Le président nigérian reconnaît que les 110 élèves de Dapchi ont été « enlevées »

Une semaine après la disparition de 110 élèves, à la suite de l’attaque de leur école dans le nord-est du Nigeria par des membres présumés du groupe jihadiste Boko Haram, le président nigérian, Muhammadu Buhari, a reconnu lundi qu’elles ont été « enlevées ».

« Le gouvernement reste aux côtés de celles (les étudiantes de Dapchi) qui ont été enlevées », a déclaré M. Buhari lors de la visite à la présidence d’une délégation d’anciens otages de Boko Haram, libérés au début du mois.

« J’ai ordonné à toutes les agences de sécurité du pays de garantir la sécurité dans nos écoles (…) et de ramener les filles kidnappées à leurs familles », a souligné le chef de l’Etat.

C’est la première fois que ce terme est employé de manière officielle, les autorités ayant préféré parler auparavant de « disparition », et non de « kidnapping ».

Cet enlèvement de masse rappelle celui de 276 lycéennes à Chibok en avril 2014 qui avait donné à Boko Haram, dont le nom signifie « l’éducation occidentale est un péché », une tragique notoriété sur la scène internationale, entraînant une vague d’émotion mondiale sur les réseaux sociaux avec le mouvement « bring back our girls ».

M. Buhari avait été élu un an plus tard, sur la promesse d’éradiquer le groupe jihadiste et de retrouver les « filles de Chibok ». Une centaine d’entre elles ont été depuis libérées, échangées contre des rançons et des prisonniers, ce qui, selon les observateurs du conflit, peut avoir attisé les convoitises du groupe, en perte de vitesse.

Malgré les déclarations récurrentes de l’armée, affirmant que Boko Haram est « vaincu », le groupe continue à mener des attentats-suicides, des kidnappings et des raids sur les casernes militaires.

La semaine dernière, deux soldats ont été tués par des mines anti-personnelles, et début février 19 personnes ont été tuées dans un triple attentat-suicide à Konduga, dans l’Etat voisin du Borno.

– ‘Traumatisées’ –

M. Buhari, qui s’exprime rarement sur la crise dans le nord-est, sauf pour féliciter l’armée de ses efforts, s’est toutefois excusé auprès des parents des élèves de Dapchi, qualifiant leur disparition de « catastrophe nationale ».

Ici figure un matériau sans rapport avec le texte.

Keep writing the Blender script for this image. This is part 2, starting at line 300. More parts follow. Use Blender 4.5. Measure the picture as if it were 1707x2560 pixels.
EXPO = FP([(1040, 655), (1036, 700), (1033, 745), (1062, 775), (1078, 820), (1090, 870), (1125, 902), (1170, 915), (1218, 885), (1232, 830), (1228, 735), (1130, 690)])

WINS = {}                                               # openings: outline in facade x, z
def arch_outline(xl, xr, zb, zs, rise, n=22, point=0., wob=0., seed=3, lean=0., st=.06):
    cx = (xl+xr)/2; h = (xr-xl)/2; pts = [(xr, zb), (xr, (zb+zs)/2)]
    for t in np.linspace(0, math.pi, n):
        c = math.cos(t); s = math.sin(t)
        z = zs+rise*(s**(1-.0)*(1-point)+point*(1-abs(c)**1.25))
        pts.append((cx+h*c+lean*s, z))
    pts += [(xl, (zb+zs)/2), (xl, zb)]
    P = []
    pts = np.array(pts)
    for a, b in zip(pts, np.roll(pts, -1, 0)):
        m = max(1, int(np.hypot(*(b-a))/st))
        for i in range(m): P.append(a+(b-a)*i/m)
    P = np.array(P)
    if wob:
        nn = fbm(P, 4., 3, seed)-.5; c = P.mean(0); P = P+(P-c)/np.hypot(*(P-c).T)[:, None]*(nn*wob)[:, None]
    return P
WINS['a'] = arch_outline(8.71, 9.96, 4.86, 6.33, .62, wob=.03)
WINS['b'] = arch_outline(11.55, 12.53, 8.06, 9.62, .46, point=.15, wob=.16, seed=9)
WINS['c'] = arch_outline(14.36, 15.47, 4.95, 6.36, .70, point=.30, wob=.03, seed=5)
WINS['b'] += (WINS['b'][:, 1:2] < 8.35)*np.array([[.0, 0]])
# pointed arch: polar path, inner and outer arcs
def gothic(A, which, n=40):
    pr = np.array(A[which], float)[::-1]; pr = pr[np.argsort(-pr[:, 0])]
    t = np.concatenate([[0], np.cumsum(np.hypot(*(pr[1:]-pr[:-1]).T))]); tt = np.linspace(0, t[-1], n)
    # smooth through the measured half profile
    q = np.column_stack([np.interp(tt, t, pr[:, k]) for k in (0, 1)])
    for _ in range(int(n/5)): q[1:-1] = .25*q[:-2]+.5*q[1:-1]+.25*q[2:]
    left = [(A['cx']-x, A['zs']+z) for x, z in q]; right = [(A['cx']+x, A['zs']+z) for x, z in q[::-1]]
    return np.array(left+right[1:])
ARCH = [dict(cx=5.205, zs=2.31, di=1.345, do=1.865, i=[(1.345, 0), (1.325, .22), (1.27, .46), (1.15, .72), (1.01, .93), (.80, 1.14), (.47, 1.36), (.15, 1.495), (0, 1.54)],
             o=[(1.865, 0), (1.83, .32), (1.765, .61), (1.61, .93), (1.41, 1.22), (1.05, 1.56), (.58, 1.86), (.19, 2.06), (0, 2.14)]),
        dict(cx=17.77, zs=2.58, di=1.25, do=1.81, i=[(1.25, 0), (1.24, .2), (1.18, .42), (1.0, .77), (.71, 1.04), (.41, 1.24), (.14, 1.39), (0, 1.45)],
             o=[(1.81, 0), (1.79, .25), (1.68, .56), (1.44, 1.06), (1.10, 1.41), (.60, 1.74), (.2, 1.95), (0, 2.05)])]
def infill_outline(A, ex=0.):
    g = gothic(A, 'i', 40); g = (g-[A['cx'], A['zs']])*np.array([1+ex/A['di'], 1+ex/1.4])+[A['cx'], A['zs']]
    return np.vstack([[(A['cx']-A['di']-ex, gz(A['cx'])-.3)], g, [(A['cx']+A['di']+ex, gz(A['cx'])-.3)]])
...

Comme en 2014, une grande confusion règne sur les circonstances de cette attaque, et les autorités n’ont confirmé que dimanche, soit six jours après les faits, que 110 jeunes filles étaient toujours disparues.

Lundi, l’école pour filles de Dapchi était toujours fermée, et les élèves sur place « encore traumatisées », selon les habitants.

Le gouverneur de l’Etat de Yobe, qui avait été reçu par des jets de pierres la semaine dernière par la population, a sévèrement regretté le manque de sécurité dans sa province.

« Je ne veux pas mettre la faute sur les autres, mais je veux qu’une chose soit claire: il n’y avait aucune présence militaire à Dpachi au moment des faits », a dénoncé Ibrahim Gaidam.

« Tout porte à croire que nos hommes, dans l’armée nigériane, ne sont pas assez nombreux », a-t-il dit, pour assurer la sécurité de cette région ravagée par l’insurrection de Boko Haram depuis 2009, qui a fait plus de 20.000 morts. 1,6 million de personnes ne peuvent toujours pas rejoindre leur foyer et vivent pour la grande majorité d’entre eux dans des camps de déplacés, dépendant de l’aide humanitaire et dont l’armée doit également assurer la sécurité.

« Ces accusations sont non seulement regrettables mais elles sont très loin de la réalité », a aussitôt réagi l’armée dans un communiqué.

Si Boko Haram est largement affaibli depuis l’arrivée du président Buhari au pouvoir, la situation sécuritaire dans le pays s’est généralement détériorée, dans un pays immense qui compte quelque 190 millions d’habitants.

Le Nigeria doit faire face à de nombreuses crises et conflits, notamment dans le centre entre les éleveurs nomades et les agricultures qui a fait des centaines de mort depuis le début de l’année, mais aussi avec l’augmentation du nombre de kidnappings contre rançon à travers le pays, ou les velléités indépendantistes dans le Biafra (sud-est).

En Photo: Hassana Mohammed, 13 ans, ici le 22 février 2018, avait réussi à échapper aux ravisseurs de quelque 110 jeunes filles de son collège de Dapchi il y a une semaine.